--- TASK OBJECTIVE ---
Send back all the data below, exactly as given.

--- SOURCE DATA ---
BEGIN

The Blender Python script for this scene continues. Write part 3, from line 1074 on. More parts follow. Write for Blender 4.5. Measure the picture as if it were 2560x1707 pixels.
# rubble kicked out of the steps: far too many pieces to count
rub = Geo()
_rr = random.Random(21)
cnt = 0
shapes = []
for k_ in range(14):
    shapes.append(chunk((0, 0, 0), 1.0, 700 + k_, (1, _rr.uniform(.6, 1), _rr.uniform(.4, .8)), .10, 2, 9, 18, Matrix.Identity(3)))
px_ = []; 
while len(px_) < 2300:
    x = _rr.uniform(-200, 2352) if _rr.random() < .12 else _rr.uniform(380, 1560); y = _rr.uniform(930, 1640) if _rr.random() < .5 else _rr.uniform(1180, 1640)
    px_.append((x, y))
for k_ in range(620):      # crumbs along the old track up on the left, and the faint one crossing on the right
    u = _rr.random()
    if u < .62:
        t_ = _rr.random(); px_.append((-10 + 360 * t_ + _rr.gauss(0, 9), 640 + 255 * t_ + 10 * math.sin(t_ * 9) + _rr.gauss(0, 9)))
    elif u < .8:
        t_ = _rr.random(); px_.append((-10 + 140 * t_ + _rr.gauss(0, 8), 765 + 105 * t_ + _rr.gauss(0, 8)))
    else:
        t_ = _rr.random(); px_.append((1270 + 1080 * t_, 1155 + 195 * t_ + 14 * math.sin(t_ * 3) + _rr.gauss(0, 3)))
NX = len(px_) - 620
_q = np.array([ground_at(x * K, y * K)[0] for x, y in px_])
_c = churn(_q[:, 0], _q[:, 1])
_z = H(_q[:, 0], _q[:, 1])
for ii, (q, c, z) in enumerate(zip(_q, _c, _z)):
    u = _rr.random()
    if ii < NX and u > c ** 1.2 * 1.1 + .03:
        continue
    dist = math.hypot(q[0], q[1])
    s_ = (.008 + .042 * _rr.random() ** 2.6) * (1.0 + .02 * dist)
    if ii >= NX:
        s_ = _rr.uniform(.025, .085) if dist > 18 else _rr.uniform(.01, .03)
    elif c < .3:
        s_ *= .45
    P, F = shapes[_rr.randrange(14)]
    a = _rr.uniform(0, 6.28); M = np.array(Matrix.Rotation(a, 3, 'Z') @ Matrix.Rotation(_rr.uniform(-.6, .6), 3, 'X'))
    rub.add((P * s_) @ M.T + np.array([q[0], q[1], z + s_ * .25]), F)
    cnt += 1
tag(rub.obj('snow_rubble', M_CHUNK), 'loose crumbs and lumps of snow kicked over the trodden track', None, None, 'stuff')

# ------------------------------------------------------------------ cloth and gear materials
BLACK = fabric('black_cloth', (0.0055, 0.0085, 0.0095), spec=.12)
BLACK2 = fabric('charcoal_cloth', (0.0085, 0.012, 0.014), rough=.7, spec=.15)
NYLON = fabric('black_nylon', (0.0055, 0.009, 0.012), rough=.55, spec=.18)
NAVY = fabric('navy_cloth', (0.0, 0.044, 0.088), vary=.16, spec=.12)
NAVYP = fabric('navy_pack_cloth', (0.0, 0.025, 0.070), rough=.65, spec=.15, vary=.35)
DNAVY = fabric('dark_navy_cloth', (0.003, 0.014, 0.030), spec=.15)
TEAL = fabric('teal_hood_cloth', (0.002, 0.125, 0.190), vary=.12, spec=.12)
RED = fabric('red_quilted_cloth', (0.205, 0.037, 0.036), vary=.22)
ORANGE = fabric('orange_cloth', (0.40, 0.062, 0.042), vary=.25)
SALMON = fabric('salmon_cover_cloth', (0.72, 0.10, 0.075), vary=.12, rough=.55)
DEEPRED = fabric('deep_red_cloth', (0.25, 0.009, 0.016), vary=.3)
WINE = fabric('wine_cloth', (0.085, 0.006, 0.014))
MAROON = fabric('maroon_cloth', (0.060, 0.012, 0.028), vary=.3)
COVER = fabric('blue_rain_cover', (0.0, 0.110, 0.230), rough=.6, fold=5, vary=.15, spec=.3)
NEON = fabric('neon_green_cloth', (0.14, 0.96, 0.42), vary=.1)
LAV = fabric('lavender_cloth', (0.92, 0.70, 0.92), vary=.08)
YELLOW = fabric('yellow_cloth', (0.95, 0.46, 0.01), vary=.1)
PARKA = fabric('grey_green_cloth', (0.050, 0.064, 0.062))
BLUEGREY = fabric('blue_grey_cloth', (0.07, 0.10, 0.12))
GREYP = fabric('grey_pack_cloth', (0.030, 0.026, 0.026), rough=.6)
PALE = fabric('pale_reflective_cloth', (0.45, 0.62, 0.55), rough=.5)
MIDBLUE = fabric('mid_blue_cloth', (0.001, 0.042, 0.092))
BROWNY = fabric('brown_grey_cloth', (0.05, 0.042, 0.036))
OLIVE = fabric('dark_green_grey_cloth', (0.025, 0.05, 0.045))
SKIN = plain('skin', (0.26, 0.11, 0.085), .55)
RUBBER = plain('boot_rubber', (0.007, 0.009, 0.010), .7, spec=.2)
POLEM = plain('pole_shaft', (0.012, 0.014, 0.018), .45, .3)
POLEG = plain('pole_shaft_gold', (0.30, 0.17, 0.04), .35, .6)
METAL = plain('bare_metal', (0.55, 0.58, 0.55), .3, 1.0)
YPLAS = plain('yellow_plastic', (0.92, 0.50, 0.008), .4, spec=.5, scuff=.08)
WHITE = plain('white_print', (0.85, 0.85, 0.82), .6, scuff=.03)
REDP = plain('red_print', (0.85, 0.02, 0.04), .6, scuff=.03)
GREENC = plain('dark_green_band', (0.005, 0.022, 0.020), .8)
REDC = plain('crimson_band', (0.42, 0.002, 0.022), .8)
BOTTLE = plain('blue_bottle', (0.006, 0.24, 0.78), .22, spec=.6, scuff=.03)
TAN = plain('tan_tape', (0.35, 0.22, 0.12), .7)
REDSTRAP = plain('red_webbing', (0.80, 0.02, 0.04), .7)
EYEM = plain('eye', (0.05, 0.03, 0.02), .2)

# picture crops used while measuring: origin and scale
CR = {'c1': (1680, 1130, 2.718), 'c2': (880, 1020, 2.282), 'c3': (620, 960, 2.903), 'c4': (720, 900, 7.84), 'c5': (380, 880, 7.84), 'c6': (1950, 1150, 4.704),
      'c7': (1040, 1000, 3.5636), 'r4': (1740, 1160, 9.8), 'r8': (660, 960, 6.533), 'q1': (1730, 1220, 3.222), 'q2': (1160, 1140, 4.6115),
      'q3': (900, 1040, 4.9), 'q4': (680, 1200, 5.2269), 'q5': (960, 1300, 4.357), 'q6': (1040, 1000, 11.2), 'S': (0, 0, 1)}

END

--- OUTPUT OF THE EXERCISE ---
The Blender Python script for this scene continues. Write part 3, from line 1074 on. More parts follow. Write for Blender 4.5. Measure the picture as if it were 2560x1707 pixels.
# rubble kicked out of the steps: far too many pieces to count
rub = Geo()
_rr = random.Random(21)
cnt = 0
shapes = []
for k_ in range(14):
    shapes.append(chunk((0, 0, 0), 1.0, 700 + k_, (1, _rr.uniform(.6, 1), _rr.uniform(.4, .8)), .10, 2, 9, 18, Matrix.Identity(3)))
px_ = []; 
while len(px_) < 2300:
    x = _rr.uniform(-200, 2352) if _rr.random() < .12 else _rr.uniform(380, 1560); y = _rr.uniform(930, 1640) if _rr.random() < .5 else _rr.uniform(1180, 1640)
    px_.append((x, y))
for k_ in range(620):      # crumbs along the old track up on the left, and the faint one crossing on the right
    u = _rr.random()
    if u < .62:
        t_ = _rr.random(); px_.append((-10 + 360 * t_ + _rr.gauss(0, 9), 640 + 255 * t_ + 10 * math.sin(t_ * 9) + _rr.gauss(0, 9)))
    elif u < .8:
        t_ = _rr.random(); px_.append((-10 + 140 * t_ + _rr.gauss(0, 8), 765 + 105 * t_ + _rr.gauss(0, 8)))
    else:
        t_ = _rr.random(); px_.append((1270 + 1080 * t_, 1155 + 195 * t_ + 14 * math.sin(t_ * 3) + _rr.gauss(0, 3)))
NX = len(px_) - 620
_q = np.array([ground_at(x * K, y * K)[0] for x, y in px_])
_c = churn(_q[:, 0], _q[:, 1])
_z = H(_q[:, 0], _q[:, 1])
for ii, (q, c, z) in enumerate(zip(_q, _c, _z)):
    u = _rr.random()
    if ii < NX and u > c ** 1.2 * 1.1 + .03:
        continue
    dist = math.hypot(q[0], q[1])
    s_ = (.008 + .042 * _rr.random() ** 2.6) * (1.0 + .02 * dist)
    if ii >= NX:
        s_ = _rr.uniform(.025, .085) if dist > 18 else _rr.uniform(.01, .03)
    elif c < .3:
        s_ *= .45
    P, F = shapes[_rr.randrange(14)]
    a = _rr.uniform(0, 6.28); M = np.array(Matrix.Rotation(a, 3, 'Z') @ Matrix.Rotation(_rr.uniform(-.6, .6), 3, 'X'))
    rub.add((P * s_) @ M.T + np.array([q[0], q[1], z + s_ * .25]), F)
    cnt += 1
tag(rub.obj('snow_rubble', M_CHUNK), 'loose crumbs and lumps of snow kicked over the trodden track', None, None, 'stuff')

# ------------------------------------------------------------------ cloth and gear materials
BLACK = fabric('black_cloth', (0.0055, 0.0085, 0.0095), spec=.12)
BLACK2 = fabric('charcoal_cloth', (0.0085, 0.012, 0.014), rough=.7, spec=.15)
NYLON = fabric('black_nylon', (0.0055, 0.009, 0.012), rough=.55, spec=.18)
NAVY = fabric('navy_cloth', (0.0, 0.044, 0.088), vary=.16, spec=.12)
NAVYP = fabric('navy_pack_cloth', (0.0, 0.025, 0.070), rough=.65, spec=.15, vary=.35)
DNAVY = fabric('dark_navy_cloth', (0.003, 0.014, 0.030), spec=.15)
TEAL = fabric('teal_hood_cloth', (0.002, 0.125, 0.190), vary=.12, spec=.12)
RED = fabric('red_quilted_cloth', (0.205, 0.037, 0.036), vary=.22)
ORANGE = fabric('orange_cloth', (0.40, 0.062, 0.042), vary=.25)
SALMON = fabric('salmon_cover_cloth', (0.72, 0.10, 0.075), vary=.12, rough=.55)
DEEPRED = fabric('deep_red_cloth', (0.25, 0.009, 0.016), vary=.3)
WINE = fabric('wine_cloth', (0.085, 0.006, 0.014))
MAROON = fabric('maroon_cloth', (0.060, 0.012, 0.028), vary=.3)
COVER = fabric('blue_rain_cover', (0.0, 0.110, 0.230), rough=.6, fold=5, vary=.15, spec=.3)
NEON = fabric('neon_green_cloth', (0.14, 0.96, 0.42), vary=.1)
LAV = fabric('lavender_cloth', (0.92, 0.70, 0.92), vary=.08)
YELLOW = fabric('yellow_cloth', (0.95, 0.46, 0.01), vary=.1)
PARKA = fabric('grey_green_cloth', (0.050, 0.064, 0.062))
BLUEGREY = fabric('blue_grey_cloth', (0.07, 0.10, 0.12))
GREYP = fabric('grey_pack_cloth', (0.030, 0.026, 0.026), rough=.6)
PALE = fabric('pale_reflective_cloth', (0.45, 0.62, 0.55), rough=.5)
MIDBLUE = fabric('mid_blue_cloth', (0.001, 0.042, 0.092))
BROWNY = fabric('brown_grey_cloth', (0.05, 0.042, 0.036))
OLIVE = fabric('dark_green_grey_cloth', (0.025, 0.05, 0.045))
SKIN = plain('skin', (0.26, 0.11, 0.085), .55)
RUBBER = plain('boot_rubber', (0.007, 0.009, 0.010), .7, spec=.2)
POLEM = plain('pole_shaft', (0.012, 0.014, 0.018), .45, .3)
POLEG = plain('pole_shaft_gold', (0.30, 0.17, 0.04), .35, .6)
METAL = plain('bare_metal', (0.55, 0.58, 0.55), .3, 1.0)
YPLAS = plain('yellow_plastic', (0.92, 0.50, 0.008), .4, spec=.5, scuff=.08)
WHITE = plain('white_print', (0.85, 0.85, 0.82), .6, scuff=.03)
REDP = plain('red_print', (0.85, 0.02, 0.04), .6, scuff=.03)
GREENC = plain('dark_green_band', (0.005, 0.022, 0.020), .8)
REDC = plain('crimson_band', (0.42, 0.002, 0.022), .8)
BOTTLE = plain('blue_bottle', (0.006, 0.24, 0.78), .22, spec=.6, scuff=.03)
TAN = plain('tan_tape', (0.35, 0.22, 0.12), .7)
REDSTRAP = plain('red_webbing', (0.80, 0.02, 0.04), .7)
EYEM = plain('eye', (0.05, 0.03, 0.02), .2)

# picture crops used while measuring: origin and scale
CR = {'c1': (1680, 1130, 2.718), 'c2': (880, 1020, 2.282), 'c3': (620, 960, 2.903), 'c4': (720, 900, 7.84), 'c5': (380, 880, 7.84), 'c6': (1950, 1150, 4.704),
      'c7': (1040, 1000, 3.5636), 'r4': (1740, 1160, 9.8), 'r8': (660, 960, 6.533), 'q1': (1730, 1220, 3.222), 'q2': (1160, 1140, 4.6115),
      'q3': (900, 1040, 4.9), 'q4': (680, 1200, 5.2269), 'q5': (960, 1300, 4.357), 'q6': (1040, 1000, 11.2), 'S': (0, 0, 1)}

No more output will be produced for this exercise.